HONG KONG // Hong Kong lawmakers on Thursday rejected a Beijing-backed electoral reform package derided as “fake democracy” during mass protests last year, leaving the city in deadlock over how its leader should be chosen.
Twenty-eight lawmakers voted against the proposal in the legislature, denying chief executive Leung Chun-ying the two-thirds majority needed for its passage. Most of the supporters in the 70-member legislature walked out just before the vote in a failed effort to deny a quorum, leaving only eight votes in favour.
Mr Leung said that he was “disappointed” by the result and that political reform was now off the table.
The government’s electoral roadmap would have given all residents the right to vote for the chief executive for the first time in 2017, but only able to choose from candidates vetted by a Beijing loyalist committee.
“This result is not what we want to see,” Beijing’s foreign ministry spokesman Lu Kang said after the vote.
He added that China wanted to “press ahead with the democratic development of Hong Kong” in the interests of stability and prosperity in the former British colony.
Analysts agreed that Beijing was unlikely to alter its stance on the vetting of candidates, and authorities in Hong Kong have said the political reform debate is now off the table for 2017.
That means the next chief executive will be chosen by a 1,200-strong pro-Beijing committee, as was current leader, the unpopular Leung Chun-ying.
“Political reform will effectively grind to a halt,” said Shi Yinhong, international relations professor at Beijing’s Renmin University.
“There is unlikely to be a new [reform] proposal from China’s government,” he said.
Pro-democrat lawmakers did not cast their defeat of the vote as a victory, with some saying that it was just the beginning of a long battle.
Hong Kong is largely self-governing after being handed back to China by Britain in 1997 and enjoys much greater freedoms than on the mainland, but there are fears that these are being eroded.
Despite Thursday’s vote, sanalysts say the pro-democracy campaign risks fragmenting as frustrations grow over the lack of progress, and that smaller radical splinter groups could emerge.
Beijing has not made it clear how it will respond to what was a slap in the face for the mainland authorities.

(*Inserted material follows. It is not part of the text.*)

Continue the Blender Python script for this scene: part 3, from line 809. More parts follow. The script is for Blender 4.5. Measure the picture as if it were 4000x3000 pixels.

Chinese top legislature emphasised on Thursday that the issue was non-negotiable, saying its decision last August to insist on the vetting of candidates will remain in force in the future, state media reported.
Authorities in Beijing and Hong Kong have accused the democracy camp of denying residents their chance to choose and risking destabilising the city.
Other analysts say that Beijing may take a harder line against Hong Kong, but given its importance as a finance hub, they are likely to avoid any measures that could dent its economic prosperity.
“Possibly China will draw some lessons from this, and make some changes in its Hong Kong policy. Some matters may be treated more harshly,” said Mr Shi.
Around 100 pro-democracy supporters outside the legislature cheered at the vote on Thursday, punching the air and hugging each other as the result was broadcast live on a big screen.
“I’m excited!” said 30-year-old IT worker Ken Tsang. “An undemocratic proposal should not be passed. It was a proposal that would only benefit those in power.”
Hundreds of pro-government supporters, who had gathered at the harbourfront assembly, shouted through loudspeakers to “vote out” the democrats.
“I’m very disappointed that I cannot have my vote [for a leader],” said Leung Ting-to, 63, who was standing with the pro-Beijing camp.
“Hong Kong ... was given the chance to have universal suffrage, but the democrats took it away.”
Civic Party leader Alan Leong said that it would “go down in history” that only eight people supported the bill.
“The message that we are sending to the central people’s government and the Hong Kong government is that Hong Kong people do not want to take on this fake democratic package,” he said.